İsrâfil Sûr Borusu’na üfledi mi?

Aykan SEVER yazdı —

  • Bizim başka bir bakış açısına ihtiyacımız var. Bu kuşkusuz kendinden menkul radikal laflarla olacak iş değil. İnsanın Dünya’ya ve kendi yaşamına sahip çıkmasına ön ayak olabilecek bir çağrı olmalı. 

Önce bazı haberlerle canınızı sıkacağım. Almanya'da tren kazası: 5 ölü, 44 yaralı 7 kayıp. Bir tren kazası da Slovakya’da: 4’ü ağır 70 yaralı. "Kaza"lardan devam edelim. Hindistan'da bir otobüs uçuruma yuvarlandı: 25 ölü, 4 yaralı. Komşusu Bangladeş'te ise bir konteyner deposunda yangın çıktı: en az 49 kişi hayatını kaybetti. Nijerya'da bir kiliseye yapılan saldırıda 50'den fazla kişi öldü. Demokratik Kongo Cumhuriyeti'nde 20 sivil katledildi. ABD'de hafta sonu yapılan silahlı saldırılarda en az 10 kişi öldü, 30 civarı kişi de yaralandı.

BM Kızıldeniz'de çevre felaketi uyarısı yaptı. İran’da ki tuz gölü küresel ısınma nedeniyle can çekişiyor. Irak'ta Sava Gölü kurudu. Irak, İran, Suriye ve Türkiye'nin güneyi kum fırtınaları altında. Karbondioksit oranı dünyada rekor seviyeye çıktı. Yunanistan'da 61 yerde orman yangını başladı. İtalya'daki Etna, Filipinler'deki Sorsogon yanardağları yeniden faaliyete geçti...

Yukarıda okuduğunuz haberler son bir kaç günde dünyada olanların sadece bir kısmı. Fakat bunları yana yana koyunca çoğu zaman sıradanlaştırdığımız ve dolayısıyla görünmez kıldığımız olayları,  bize adeta inleyerek, bağırarak bir şeyler anlatmaya çalışan dünyanın sesleri olarak da değerlendirmek mümkün. 

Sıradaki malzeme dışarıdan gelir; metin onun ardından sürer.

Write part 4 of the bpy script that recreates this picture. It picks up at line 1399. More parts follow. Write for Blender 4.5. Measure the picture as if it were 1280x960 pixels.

Yukarıdaki haberlerde olanların hepsinin elbette tek tek nedenine niçinine ilişkin bir açıklaması vardır. Fakat toplamda bu olanlar aslında insanlığın karnesi. Hiç de sıradan bir durumun "ya eskiden de böyle zamanlar çok olmuş, öyle ya da böyle düzelir" diyebileceğimiz bir halin içinde değiliz.

Bütün bunlara ilaveten mevcut paylaşım savaşının yol açtığı insani ve çevresel felaketin boyutları da her geçen gün artıyor. Çarpıcı bir örnek Abya Yala/Latin Amerika'dan. Kıta, nüfusunun iki katına yetecek kadar gıda üretmesine rağmen bugünlerde Ukrayna savaşı ve kapitalizmin çeşitli düzeylerde tahribatı nedeniyle gübre yokluğu, artan tarımsal maliyetler gibi olumsuzluklar sonucu insanlar açlık ve yetersiz beslenme sorunuyla karşı karşıya. Bu ister istemez sağlık sorunları, suç işlemenin yaygınlaşması türünden birçok meseleyi tırmandıracaktır.

Daha bir sürü başımızda akbabalar gibi dolaşan felaket gölgelerine işaret edilebilir. Asıl mesele ise ne zaman aklımızı başımıza toplayacağımız sorununda. Bütün bu yaşananlar hemen şimdi belki çözülemez ama belli idealler çerçevesinde bugün atabileceğimiz, en azından bizi karamsar bir gelecek üzerine düşünmekten kurtaracak adımların olduğu ise  kesin. Dünyada egemen olan sağcı aklın bu yaşadığımız kabus halinde önemli bir payı var. Onların kahramanları insanları köleleştirdiğinin dahi farkına varmayan Elon Musk türünden kişiler. Ukrayna savaşı özelinde görülen de bu yıkım politikalarında kendi iktidarlarını korumak uğruna sonsuza kadar ısrarcı olacakları. Dünyanın bir çok coğrafyasında yükselen neo-faşist hareketlere karşı olan hayırhah tutumları ise sıkıştıkları zaman kendi alternatiflerini nasıl ürettiklerinin bir göstergesi.

Bizim başka bir bakış açısına ihtiyacımız var. Bu kuşkusuz kendinden menkul radikal laflarla olacak iş değil. İnsanın dünyaya ve kendi yaşamına sahip çıkmasına ön ayak olabilecek bir çağrı olmalı. İnsanları bütün bu vurdumduymazlık ve yalanlar girdabı karşısında harekete geçirebilmeli. Sadece iyi oynamayı önermek de yetmez gol atabilmeyi de öğrenmeliyiz.